At the end of the day, policies and procedures were put in place for a reason. Taking shortcuts when you know you won’t get caught is not only dishonorable, but it’s also a very dangerous habit. Even the tiniest shortcut can wind you up in trouble because no matter how well you do your job, there’s always somebody looking for an error. If you get caught taking even the tiniest shortcut, you will lose all credibility and reliability. Why? Because if you can’t accomplish the smallest of things, then your supervisor won’t trust you to accomplish anything, and once you lose credibility, your reputation is tarnished.
Don’t think it’s that big of a deal? Imagine you’re working in your housing unit during the assigned night shift. It’s time to conduct your next security check, but you’ve had a long day and are exhausted. You realize you did a security check only an hour ago and verified all inmates were sound asleep in their bunks. Nothing has changed since then, right? So you mark your security check as complete when you didn’t physically get up to check. Nobody is watching. Who is going to know, right? It’s not a big deal.
Hours later during your shift change, the oncoming officer finds an inmate hanging in their cell. Investigators show up and your paper logs are requested as part of the investigation. Cameras within the housing unit prove you falsified your jail checks. Oops, it was a big deal after all. Not only will you lose your job with this agency, but your career as a correctional officer is over. On top of that, there is a good chance you will be charged criminally and civilly.
In conclusion, when you Google the job description of “corrections officer” and it says, “maintaining order,” it doesn’t necessarily explain that it comes with an entire lifestyle of always staying on your toes. The beginning of the Correctional Officer’s Prayer states, “Lord, as I report to work each day, in this place of block and steel, I ask that you would have my back, the dangers here are real.” (Where does it say that in the job description?)

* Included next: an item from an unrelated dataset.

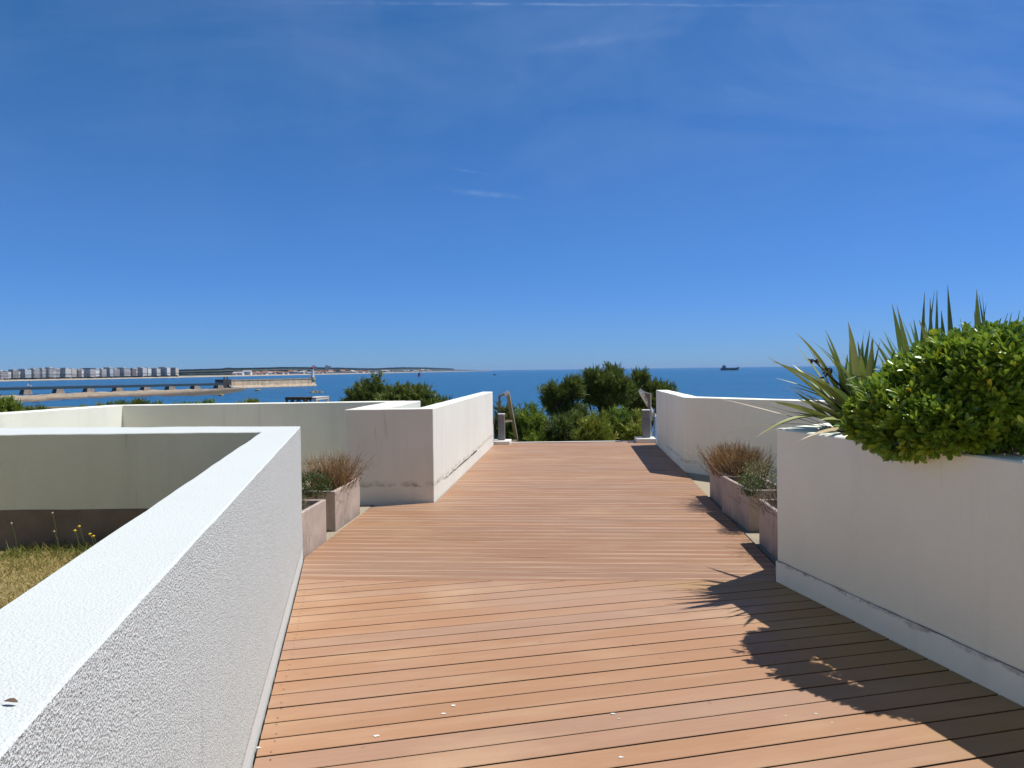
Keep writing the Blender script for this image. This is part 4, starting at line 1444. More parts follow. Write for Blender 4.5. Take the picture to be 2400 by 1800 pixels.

That’s why it’s critical to connect yourself with like-minded team members with the same values, beliefs, and respect for the work as you do. These are the people who will help you grow in your position and throughout your career. Hopefully, these five tips protect you, your team, and the other 480,000+ correctional officers across the country who are defending America’s Thin Gray Line from the obstacles that come with the job.